Di contro, viene confermato l'orientamento consolidato secondo il quale, per il soggetto colpito dall'evento interruttivo e quindi a conoscenza del medesimo, è irrilevante la conoscenza della pendenza del processo (come ricorda F. Cossignani, Il termine per la riassunzione del processo interrotto dalla dichiarazione di fallimento, cit., 972, citando tra l'altro Corte Cost., 27 marzo 1992, n. 136, che aveva in tal senso concluso nel respingere la questione di costituzionalità dell'art. 305 c.p.c. riferita specificamente all'ipotesi del fallimento) e da tale principio discende la conclusione che l'effetto interruttivo si produce per il curatore immediatamente con (la comunicazione del)la sentenza di fallimento.
Sulla eccessiva rigidità dell'automatismo anche rispetto al fallimento e sulla opportunità di applicare a favore della curatela l'istituto della rimessione in termini ex art. 153 c.p.c. si erano già espressi L. Groppoli, Interruzione, riassunzione e tutela del diritto di difesa del curatore, in Fall., 2010, 538 e C. Consolo e R. Muroni, Amministrazione straordinaria e termine a quo dell'interruzione del processo, cit., 967.
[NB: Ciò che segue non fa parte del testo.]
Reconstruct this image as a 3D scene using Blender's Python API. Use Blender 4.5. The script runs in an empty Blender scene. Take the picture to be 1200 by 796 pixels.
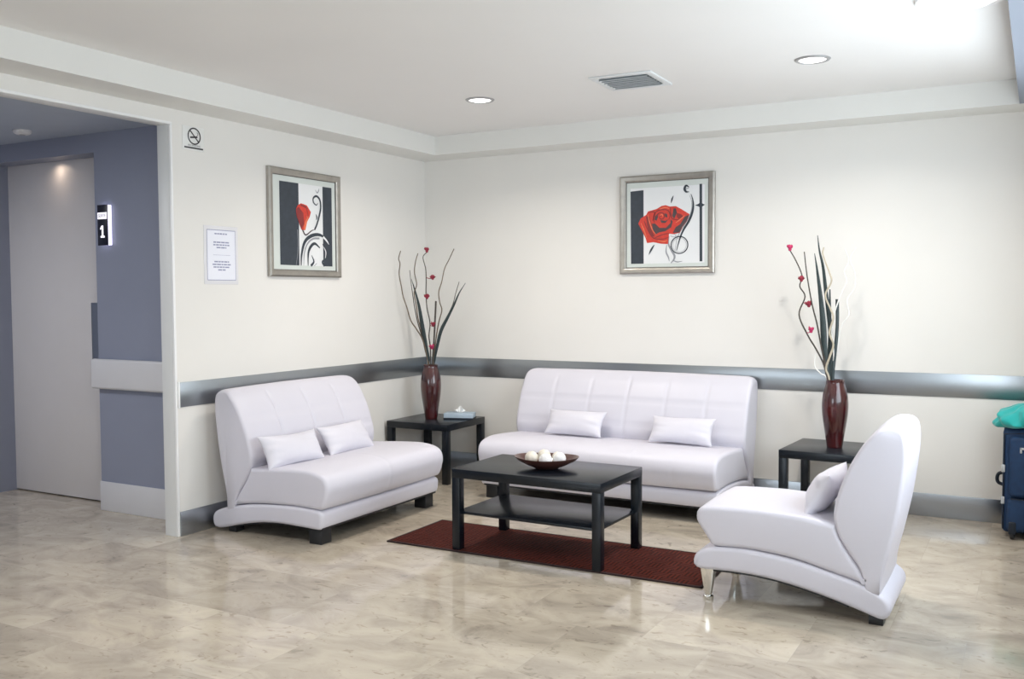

Va anche precisato che il termine per la riassunzione deve intendersi rispettato se prima del suo decorso venga depositato il ricorso (Cass. 31 luglio 2012, n. 13683), a prescindere dal momento in cui avviene la notifica alle parti (quel termine veniva dichiarato non perentorio già da Cass. 1 settembre 1997, n. 8314) e ciò costituisce un vantaggio per la parte che non deve assoggettarsi ai tempi necessari per le attività notificatorie.